- [The problem]: Copy the data below exactly.
## start Provided information
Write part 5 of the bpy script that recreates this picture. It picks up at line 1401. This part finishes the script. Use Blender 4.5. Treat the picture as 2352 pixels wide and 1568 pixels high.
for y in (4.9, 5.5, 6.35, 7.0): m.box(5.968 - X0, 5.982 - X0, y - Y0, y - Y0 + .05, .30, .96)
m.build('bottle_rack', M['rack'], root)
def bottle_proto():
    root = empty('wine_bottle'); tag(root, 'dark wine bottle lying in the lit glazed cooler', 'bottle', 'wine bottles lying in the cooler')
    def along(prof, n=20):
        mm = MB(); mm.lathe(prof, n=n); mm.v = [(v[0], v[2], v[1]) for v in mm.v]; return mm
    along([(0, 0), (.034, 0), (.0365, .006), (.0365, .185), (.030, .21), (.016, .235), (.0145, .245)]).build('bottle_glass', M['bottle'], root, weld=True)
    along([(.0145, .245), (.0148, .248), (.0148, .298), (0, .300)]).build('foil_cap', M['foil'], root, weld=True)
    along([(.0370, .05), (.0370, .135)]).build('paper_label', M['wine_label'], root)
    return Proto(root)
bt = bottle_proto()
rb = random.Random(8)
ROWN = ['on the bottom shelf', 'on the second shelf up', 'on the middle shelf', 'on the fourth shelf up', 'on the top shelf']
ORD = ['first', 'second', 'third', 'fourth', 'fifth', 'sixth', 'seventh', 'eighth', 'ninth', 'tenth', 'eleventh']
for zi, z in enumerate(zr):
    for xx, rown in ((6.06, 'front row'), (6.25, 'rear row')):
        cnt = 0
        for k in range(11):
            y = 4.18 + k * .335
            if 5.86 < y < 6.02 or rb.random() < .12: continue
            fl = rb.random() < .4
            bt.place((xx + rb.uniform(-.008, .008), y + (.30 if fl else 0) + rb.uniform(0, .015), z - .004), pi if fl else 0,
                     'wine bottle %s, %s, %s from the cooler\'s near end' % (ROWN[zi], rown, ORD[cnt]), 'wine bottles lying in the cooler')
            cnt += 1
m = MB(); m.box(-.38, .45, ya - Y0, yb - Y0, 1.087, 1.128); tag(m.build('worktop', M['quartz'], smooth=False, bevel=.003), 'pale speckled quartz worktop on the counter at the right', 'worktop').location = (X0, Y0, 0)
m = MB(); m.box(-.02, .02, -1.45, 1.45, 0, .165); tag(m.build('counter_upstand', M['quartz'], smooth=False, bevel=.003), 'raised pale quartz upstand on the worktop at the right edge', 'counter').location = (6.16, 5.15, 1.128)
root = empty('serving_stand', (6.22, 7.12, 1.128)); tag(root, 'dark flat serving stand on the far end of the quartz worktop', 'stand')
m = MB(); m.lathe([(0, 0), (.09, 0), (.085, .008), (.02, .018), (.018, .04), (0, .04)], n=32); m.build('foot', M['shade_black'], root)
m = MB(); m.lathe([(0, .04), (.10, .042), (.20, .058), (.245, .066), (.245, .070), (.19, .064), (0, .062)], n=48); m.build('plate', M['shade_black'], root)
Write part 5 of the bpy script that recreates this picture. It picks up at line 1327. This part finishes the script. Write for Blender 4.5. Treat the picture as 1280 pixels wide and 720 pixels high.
## end Provided information
- [Full response]:
Write part 5 of the bpy script that recreates this picture. It picks up at line 1401. This part finishes the script. Use Blender 4.5. Treat the picture as 2352 pixels wide and 1568 pixels high.
for y in (4.9, 5.5, 6.35, 7.0): m.box(5.968 - X0, 5.982 - X0, y - Y0, y - Y0 + .05, .30, .96)
m.build('bottle_rack', M['rack'], root)
def bottle_proto():
    root = empty('wine_bottle'); tag(root, 'dark wine bottle lying in the lit glazed cooler', 'bottle', 'wine bottles lying in the cooler')
    def along(prof, n=20):
        mm = MB(); mm.lathe(prof, n=n); mm.v = [(v[0], v[2], v[1]) for v in mm.v]; return mm
    along([(0, 0), (.034, 0), (.0365, .006), (.0365, .185), (.030, .21), (.016, .235), (.0145, .245)]).build('bottle_glass', M['bottle'], root, weld=True)
    along([(.0145, .245), (.0148, .248), (.0148, .298), (0, .300)]).build('foil_cap', M['foil'], root, weld=True)
    along([(.0370, .05), (.0370, .135)]).build('paper_label', M['wine_label'], root)
    return Proto(root)
bt = bottle_proto()
rb = random.Random(8)
ROWN = ['on the bottom shelf', 'on the second shelf up', 'on the middle shelf', 'on the fourth shelf up', 'on the top shelf']
ORD = ['first', 'second', 'third', 'fourth', 'fifth', 'sixth', 'seventh', 'eighth', 'ninth', 'tenth', 'eleventh']
for zi, z in enumerate(zr):
    for xx, rown in ((6.06, 'front row'), (6.25, 'rear row')):
        cnt = 0
        for k in range(11):
            y = 4.18 + k * .335
            if 5.86 < y < 6.02 or rb.random() < .12: continue
            fl = rb.random() < .4
            bt.place((xx + rb.uniform(-.008, .008), y + (.30 if fl else 0) + rb.uniform(0, .015), z - .004), pi if fl else 0,
                     'wine bottle %s, %s, %s from the cooler\'s near end' % (ROWN[zi], rown, ORD[cnt]), 'wine bottles lying in the cooler')
            cnt += 1
m = MB(); m.box(-.38, .45, ya - Y0, yb - Y0, 1.087, 1.128); tag(m.build('worktop', M['quartz'], smooth=False, bevel=.003), 'pale speckled quartz worktop on the counter at the right', 'worktop').location = (X0, Y0, 0)
m = MB(); m.box(-.02, .02, -1.45, 1.45, 0, .165); tag(m.build('counter_upstand', M['quartz'], smooth=False, bevel=.003), 'raised pale quartz upstand on the worktop at the right edge', 'counter').location = (6.16, 5.15, 1.128)
root = empty('serving_stand', (6.22, 7.12, 1.128)); tag(root, 'dark flat serving stand on the far end of the quartz worktop', 'stand')
m = MB(); m.lathe([(0, 0), (.09, 0), (.085, .008), (.02, .018), (.018, .04), (0, .04)], n=32); m.build('foot', M['shade_black'], root)
m = MB(); m.lathe([(0, .04), (.10, .042), (.20, .058), (.245, .066), (.245, .070), (.19, .064), (0, .062)], n=48); m.build('plate', M['shade_black'], root)
Write part 5 of the bpy script that recreates this picture. It picks up at line 1327. This part finishes the script. Write for Blender 4.5. Treat the picture as 1280 pixels wide and 720 pixels high.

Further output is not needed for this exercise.